Recapper: Since this is not only the season finale, but most likely the series finale, we've brought in a very special guest-star to kick things off. You ready?
Audience: Okay.
Henry V: Once more unto the breach, dear friends, once more...
Recapper: Thank you, your majesty.
Audience: That's it?
Recapper: That's it.
Audience: How about a bit of the St. Crispin's Day speech, then?
Recapper: Sorry, loves. It's one thing to bring in slayers, witches and Michael Oher, but...
Michael Oher: MY NAME IS KENNY AND I'M A LITTLE VERKLEMPT THAT THIS IS THE FINALE AND I'VE NEVER RETURNED TO SCHOOL. HOW AM I GOING TO TAKE CARE OF MY BABY AND MY BABY MAMA WITHOUT A HIGH SCHOOL EDUCATION? WHAT KIND OF MESSAGE ARE THESE PEOPLE SENDING?

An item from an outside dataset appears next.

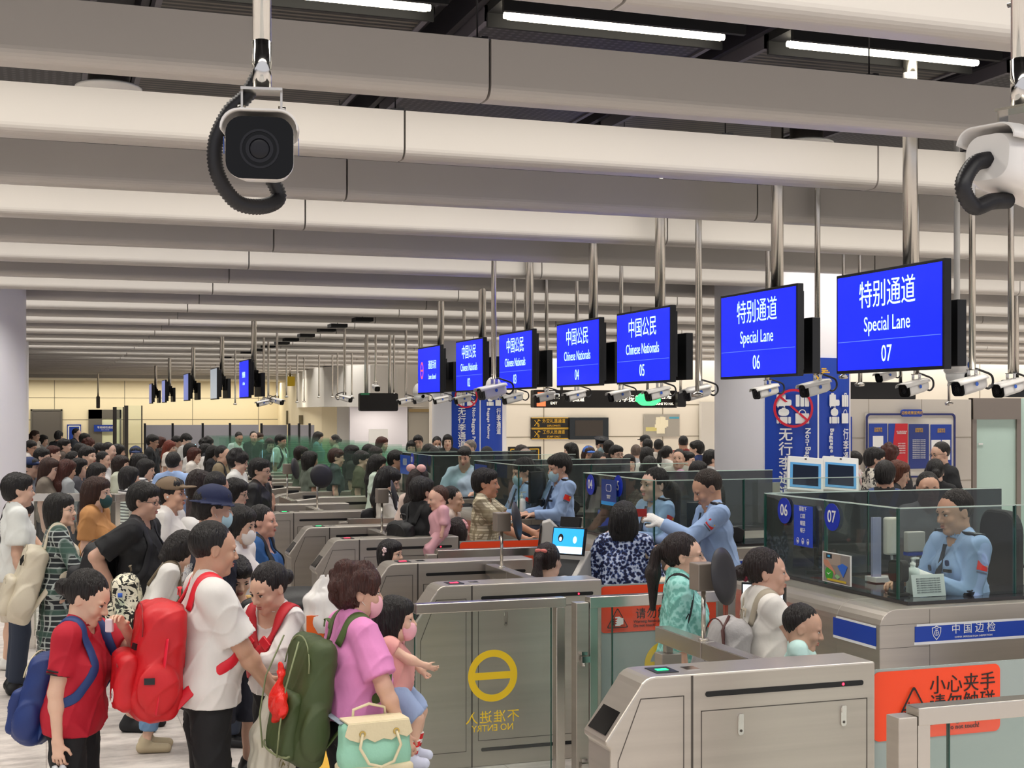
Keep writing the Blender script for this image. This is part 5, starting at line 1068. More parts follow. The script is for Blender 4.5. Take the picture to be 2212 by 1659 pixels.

Recapper: There, there, Blind Side.
Audience: We want more Shakespeare!
Recapper: Sorry, it's not in the budget. You're going to have to put up with me one more time.
Audience: It's not just you, is it?
Recapper: Never fear, our characters are here.
Audience: Oh good, because those early weecaps were tedious. Speaking of, get a move on, wouldja? Don't you think we've all devoted more than enough time to this series?
Recapper: Indeed. Okay, Super Friends, who wants to start us off?
George: I've got this. Okay, so the show opens with a plane burning up as it plunges to its doom. Inside, the passengers pray for mercy, and guess what? I'm one of them!
Professor Dick: Can I go next? I promise I won't complain about my nickname.
Recapper: Sure thing, Dick. Proceed.
Professor Dick: I get all up in JJ's grill for not completing the "Academic Decathlon" equations for me.
JJ: And I call him on his b.s. and tell him to figure them out himself. And? To always "show [his] work," which feels awesome to say to a math teacher.
Professor Dick: Fine, skateboard away you little miscreant. I have to call this into Dr. RevCam King.
Dr. King: Cough. Couch. Cough. Threaten. Cough.
Meanwhile, at Global Tech...
Xena: You are so fired. Your feelings for Stephanie have clouded your judgment where JJ is concerned. If I had time, I'd wait for the twit your son knocked up to give birth so I could discover the secret of perma-powers, but I dislike babies and patience, so I'm moving on to Plan B. Muahahahaha.
Dr. King: Hey, "Muahahahahahaha," is my trademark.